The lines to reproduce run from the first one through the line containing "COL = SC.collection". Reproduce them exactly.
[start of RECORDS TO USE]
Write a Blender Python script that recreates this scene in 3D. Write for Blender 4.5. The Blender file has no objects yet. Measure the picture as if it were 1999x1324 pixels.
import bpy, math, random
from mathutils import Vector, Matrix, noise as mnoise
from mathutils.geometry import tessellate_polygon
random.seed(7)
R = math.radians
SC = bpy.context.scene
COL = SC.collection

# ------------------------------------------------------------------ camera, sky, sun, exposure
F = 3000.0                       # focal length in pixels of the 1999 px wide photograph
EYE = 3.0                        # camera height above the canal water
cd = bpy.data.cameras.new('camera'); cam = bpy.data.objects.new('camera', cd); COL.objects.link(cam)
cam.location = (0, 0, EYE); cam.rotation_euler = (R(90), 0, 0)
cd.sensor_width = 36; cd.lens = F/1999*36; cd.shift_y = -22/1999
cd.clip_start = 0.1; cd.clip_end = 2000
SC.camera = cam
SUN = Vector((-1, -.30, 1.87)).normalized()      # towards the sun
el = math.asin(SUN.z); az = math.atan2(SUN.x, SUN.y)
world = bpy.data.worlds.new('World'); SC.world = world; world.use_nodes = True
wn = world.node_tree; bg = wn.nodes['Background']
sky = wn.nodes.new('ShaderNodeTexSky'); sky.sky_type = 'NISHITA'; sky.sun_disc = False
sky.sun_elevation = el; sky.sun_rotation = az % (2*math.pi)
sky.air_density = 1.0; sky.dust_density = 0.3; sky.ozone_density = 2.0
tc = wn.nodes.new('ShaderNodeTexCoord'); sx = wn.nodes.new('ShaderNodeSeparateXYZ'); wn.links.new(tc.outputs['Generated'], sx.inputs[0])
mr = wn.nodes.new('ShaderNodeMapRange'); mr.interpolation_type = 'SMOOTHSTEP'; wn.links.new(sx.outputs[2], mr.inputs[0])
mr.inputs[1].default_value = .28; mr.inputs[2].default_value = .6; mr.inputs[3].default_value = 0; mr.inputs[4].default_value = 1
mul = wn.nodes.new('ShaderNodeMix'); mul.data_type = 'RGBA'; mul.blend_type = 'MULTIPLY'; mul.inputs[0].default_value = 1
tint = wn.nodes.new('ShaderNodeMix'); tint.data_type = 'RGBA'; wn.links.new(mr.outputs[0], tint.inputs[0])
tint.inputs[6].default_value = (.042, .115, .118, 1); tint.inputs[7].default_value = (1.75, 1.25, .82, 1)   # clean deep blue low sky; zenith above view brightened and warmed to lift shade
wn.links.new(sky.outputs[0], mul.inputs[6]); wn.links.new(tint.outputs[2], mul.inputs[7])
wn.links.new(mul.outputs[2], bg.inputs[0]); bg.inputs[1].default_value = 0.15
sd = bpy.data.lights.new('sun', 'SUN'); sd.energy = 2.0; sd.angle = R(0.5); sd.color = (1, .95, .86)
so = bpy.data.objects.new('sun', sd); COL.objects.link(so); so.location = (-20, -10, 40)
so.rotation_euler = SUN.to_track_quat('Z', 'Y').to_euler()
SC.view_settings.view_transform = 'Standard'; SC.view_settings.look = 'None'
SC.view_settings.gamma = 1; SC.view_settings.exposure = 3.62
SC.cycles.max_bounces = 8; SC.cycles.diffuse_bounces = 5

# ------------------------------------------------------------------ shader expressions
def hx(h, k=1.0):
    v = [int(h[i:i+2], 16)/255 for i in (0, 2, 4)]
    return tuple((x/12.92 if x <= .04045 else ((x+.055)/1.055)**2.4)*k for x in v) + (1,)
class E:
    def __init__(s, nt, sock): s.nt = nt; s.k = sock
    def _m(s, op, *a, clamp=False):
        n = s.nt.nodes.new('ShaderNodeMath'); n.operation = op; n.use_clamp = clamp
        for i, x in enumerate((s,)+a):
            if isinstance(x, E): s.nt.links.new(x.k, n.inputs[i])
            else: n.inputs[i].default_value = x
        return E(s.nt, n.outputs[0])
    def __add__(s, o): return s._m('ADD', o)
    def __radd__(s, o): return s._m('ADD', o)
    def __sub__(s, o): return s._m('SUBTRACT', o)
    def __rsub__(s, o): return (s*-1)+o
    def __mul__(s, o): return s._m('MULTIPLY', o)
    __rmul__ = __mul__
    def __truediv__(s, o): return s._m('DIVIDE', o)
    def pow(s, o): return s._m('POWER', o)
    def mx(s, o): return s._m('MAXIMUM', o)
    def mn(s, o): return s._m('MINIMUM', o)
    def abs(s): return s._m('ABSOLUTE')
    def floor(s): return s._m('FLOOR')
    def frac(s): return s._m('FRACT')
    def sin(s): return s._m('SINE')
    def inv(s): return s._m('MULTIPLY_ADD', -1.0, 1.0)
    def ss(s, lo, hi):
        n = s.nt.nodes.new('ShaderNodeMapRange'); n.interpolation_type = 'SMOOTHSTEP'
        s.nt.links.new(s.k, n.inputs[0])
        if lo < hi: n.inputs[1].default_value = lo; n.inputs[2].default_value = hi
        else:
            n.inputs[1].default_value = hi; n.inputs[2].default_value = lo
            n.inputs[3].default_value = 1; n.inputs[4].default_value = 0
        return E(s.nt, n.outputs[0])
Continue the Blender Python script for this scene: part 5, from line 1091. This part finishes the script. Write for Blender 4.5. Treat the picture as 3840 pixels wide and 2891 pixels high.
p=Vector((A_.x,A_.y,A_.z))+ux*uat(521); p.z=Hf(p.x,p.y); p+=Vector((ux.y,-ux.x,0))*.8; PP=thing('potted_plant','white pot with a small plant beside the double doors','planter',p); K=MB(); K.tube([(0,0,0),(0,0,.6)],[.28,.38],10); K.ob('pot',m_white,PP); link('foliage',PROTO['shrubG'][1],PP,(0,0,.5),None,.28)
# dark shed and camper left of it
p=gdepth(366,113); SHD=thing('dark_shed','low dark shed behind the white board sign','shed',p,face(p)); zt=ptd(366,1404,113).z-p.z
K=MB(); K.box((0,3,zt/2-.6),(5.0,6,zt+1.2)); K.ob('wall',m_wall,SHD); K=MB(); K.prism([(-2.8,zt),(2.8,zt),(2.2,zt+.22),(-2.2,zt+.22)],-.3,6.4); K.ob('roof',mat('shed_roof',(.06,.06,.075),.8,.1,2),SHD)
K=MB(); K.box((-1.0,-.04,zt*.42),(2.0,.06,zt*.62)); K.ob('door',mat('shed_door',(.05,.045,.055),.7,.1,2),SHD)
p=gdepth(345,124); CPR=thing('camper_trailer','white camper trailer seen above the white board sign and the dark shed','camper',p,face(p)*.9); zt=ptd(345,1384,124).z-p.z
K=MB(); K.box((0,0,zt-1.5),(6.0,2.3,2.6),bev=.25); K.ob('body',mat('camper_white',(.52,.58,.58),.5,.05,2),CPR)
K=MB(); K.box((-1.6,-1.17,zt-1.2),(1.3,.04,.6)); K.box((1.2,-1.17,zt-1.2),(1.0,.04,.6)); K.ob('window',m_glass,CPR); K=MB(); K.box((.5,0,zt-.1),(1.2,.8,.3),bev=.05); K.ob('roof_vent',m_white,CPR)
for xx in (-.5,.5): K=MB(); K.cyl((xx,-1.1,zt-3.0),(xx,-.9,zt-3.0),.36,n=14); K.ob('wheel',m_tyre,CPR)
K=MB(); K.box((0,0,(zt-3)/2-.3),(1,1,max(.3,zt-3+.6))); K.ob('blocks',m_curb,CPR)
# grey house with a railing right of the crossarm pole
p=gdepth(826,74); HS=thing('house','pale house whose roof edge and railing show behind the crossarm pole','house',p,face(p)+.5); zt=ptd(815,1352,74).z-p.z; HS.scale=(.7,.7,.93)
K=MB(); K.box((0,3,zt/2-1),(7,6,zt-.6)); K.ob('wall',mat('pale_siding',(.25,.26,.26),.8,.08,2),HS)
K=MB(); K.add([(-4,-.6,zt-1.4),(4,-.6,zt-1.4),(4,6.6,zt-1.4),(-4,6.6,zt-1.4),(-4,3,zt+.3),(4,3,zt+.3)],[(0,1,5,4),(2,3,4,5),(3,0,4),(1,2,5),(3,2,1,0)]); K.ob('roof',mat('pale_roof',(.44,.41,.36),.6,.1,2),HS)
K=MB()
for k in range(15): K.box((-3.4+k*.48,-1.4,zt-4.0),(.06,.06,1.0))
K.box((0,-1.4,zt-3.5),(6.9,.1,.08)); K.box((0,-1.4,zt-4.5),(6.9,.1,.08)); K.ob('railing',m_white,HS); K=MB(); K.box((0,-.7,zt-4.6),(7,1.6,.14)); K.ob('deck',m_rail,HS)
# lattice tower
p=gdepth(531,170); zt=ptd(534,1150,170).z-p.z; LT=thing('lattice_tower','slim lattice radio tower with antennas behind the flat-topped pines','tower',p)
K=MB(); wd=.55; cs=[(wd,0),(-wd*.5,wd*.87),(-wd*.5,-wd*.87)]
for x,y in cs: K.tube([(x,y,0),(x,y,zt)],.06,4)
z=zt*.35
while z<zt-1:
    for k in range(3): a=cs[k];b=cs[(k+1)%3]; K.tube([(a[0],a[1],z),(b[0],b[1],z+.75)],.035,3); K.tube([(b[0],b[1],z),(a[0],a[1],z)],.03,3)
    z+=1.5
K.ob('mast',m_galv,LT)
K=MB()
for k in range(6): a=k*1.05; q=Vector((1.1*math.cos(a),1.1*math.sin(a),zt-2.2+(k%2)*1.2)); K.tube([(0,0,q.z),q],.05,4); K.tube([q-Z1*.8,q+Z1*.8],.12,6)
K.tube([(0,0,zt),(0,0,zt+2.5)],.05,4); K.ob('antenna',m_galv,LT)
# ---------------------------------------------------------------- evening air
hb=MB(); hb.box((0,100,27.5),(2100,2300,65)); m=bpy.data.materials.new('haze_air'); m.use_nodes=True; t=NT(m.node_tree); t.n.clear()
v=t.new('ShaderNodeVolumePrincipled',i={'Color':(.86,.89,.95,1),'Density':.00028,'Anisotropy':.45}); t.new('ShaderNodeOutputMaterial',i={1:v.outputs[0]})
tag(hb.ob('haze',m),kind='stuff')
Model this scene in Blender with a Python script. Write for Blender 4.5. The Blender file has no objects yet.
[end of RECORDS TO USE]
_WORKED SOLUTION_:
Write a Blender Python script that recreates this scene in 3D. Write for Blender 4.5. The Blender file has no objects yet. Measure the picture as if it were 1999x1324 pixels.
import bpy, math, random
from mathutils import Vector, Matrix, noise as mnoise
from mathutils.geometry import tessellate_polygon
random.seed(7)
R = math.radians
SC = bpy.context.scene
COL = SC.collection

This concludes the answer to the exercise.